Un año después fue a dar clase a Sant Carles. Se encontró con 80 alumnas en un aula que era un comedor. «Un día vino el inspector y al ver la situación me preguntó que qué hacía allí. Yo le dije que divertirme y él me recomendó que las sentara en el suelo y les hiciera cantar el ´Cara al sol´, como si en esa situación no se pudiera enseñar, pero se podía si te organizabas y te quedabas después de clase a preparar el trabajo del día siguiente», señala. Margarita mandaba a las mayores que escribieran una redacción mientras enseñaba a leer a las pequeñas. «Además, las alumnas más mayores me ayudaban», comenta. La maestra reconoce que se sorprendió de la actitud de los habitantes de Sant Carles con la educación. «Es el único pueblo en el que todo el mundo iba a la escuela. Cuando le decías a los padres que no podías acoger a ningún niño más porque no tenías mobiliario, te decían que ya traían ellos una mesa y una sillita», rememora Margarita, que destaca que los alumnos se alegraron mucho de su llegada: «Me contaban que la anterior maestra no les dejaba comer sobrasada, se la quitaba y tenían que comerse el pan solo».

Clase mixta en Tarragona

Después de Sant Carles dio clases en Sant Antoni y Sant Joan antes de pasar el curso 1958-1959 en Vilalba dels Arcs, en Tarragona, algo que a su suegra no le hizo mucha gracia. «Ese curso sólo había una plaza en Formentera y otra en Sant Mateu», justifica. La de Formentera no la cogió porque asegura que no se lleva bien con el mar y los barcos y la de Sant Mateu, pueblo en el que no había estado jamás, la descartó después de hacer una excursión en taxi hasta allí una tarde de julio. Aunque sólo estuvo un año, Margarita se hubiera quedado a vivir en Vilalba dels Arcs. «Allí estaba estupendamente a pesar de que en la gente todavía estaban muy presentes los rencores de la Guerra Civil», insiste. Los vecinos del pueblo le amueblaron la vivienda de la maestra cuando se mudó de la pensión en la que había estado alojada y de la que a pesar del coste (trece duros al mes) no quería marcharse. Sentía que Matilde, la dueña, y sus hijos eran su familia y se había enamorado del vino, las espinacas, las costillas y los melocotones que servían en las comidas. Las clases en Tarragona «en un segundo piso destrozado por la guerra» fueron las últimas que dio antes de llegar a su destino definitivo en Sant Agustí.

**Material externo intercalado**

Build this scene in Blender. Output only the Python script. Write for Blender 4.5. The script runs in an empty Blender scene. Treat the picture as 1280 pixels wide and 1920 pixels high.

También las primeras mixtas, a chicos y chicas, que impartió. Todavía conserva las fotografías de la despedida de Tarragona: «Me llevaba bien con todo el mundo, pero al marcharme tuve que hacer una comida de despedida para los de derechas y una cena para los de izquierdas porque no se podían juntar».

Alumnas niñeras

La primera vez que entró en la antigua escuela, que hoy es su casa, se asustó un poco. Estaba llena de goteras. A pesar de eso, ella y su marido decidieron quedarse. «Todavía no sé por qué. Pero llevo 50 años aquí. Es mi casa. Es donde me gusta estar. Voy a los cursos y conciertos de Can Blau, estoy al lado de la tienda de Can Xinxó y de la iglesia y puedo ir con mi bastón y tengo la sensación de que todo el mundo me aprecia», reflexiona. «Y eso que he sido muy revolucionaria», matiza. Y justifica por qué dice lo de revolucionaria: «Un día esperé a la salida de misa a la madre de una de las alumnas, Catalineta, que era muy inteligente pero que venía un día de cada tres. Cuando le pedí que la dejara ir a la escuela porque era muy lista me dijo que tenía que cuidar de sus hermanos pequeños. Le contesté que si no la dejaba venir a clase Dios la castigaría». Que todas las niñas fueran a la escuela era su obsesión. «Quería que tuvieran la posibilidad de decidir su futuro, como pude hacer yo», señala.

Margarita se jubiló a los 64 años —«más cansada de los padres que de los niños»—, después de tres décadas siendo ´la maestra´ de Sant Agustí. Todavía tiene contacto con sus alumnos. Hace poco, ya de noche, le llamaron a la puerta de casa. «Era Markus, un alumno alemán que tuve y que cada vez que viaja a Ibiza desde Alemania viene a verme. Lo recuerdo rubio y pequeño, pero ahora casi no cabe por la puerta», comenta. De vez en cuando, además, come con algunas de sus ex alumnas, con las que recuerda anécdotas de cuando les unían una tiza y una pizarra. «El otro día una me decía que a veces no hacíamos clases. Que salíamos de la escuela para ver los pájaros, las golondrinas. Y es verdad, salíamos del colegio, nos íbamos debajo de un árbol a ver las golondrinas. Y se iban a casa habiendo aprendido quién era Bécquer y su poema de las golondrinas», recuerda Margarita, que a pesar de que hace casi veinte años que dejó la escuela se lo sabe de memoria.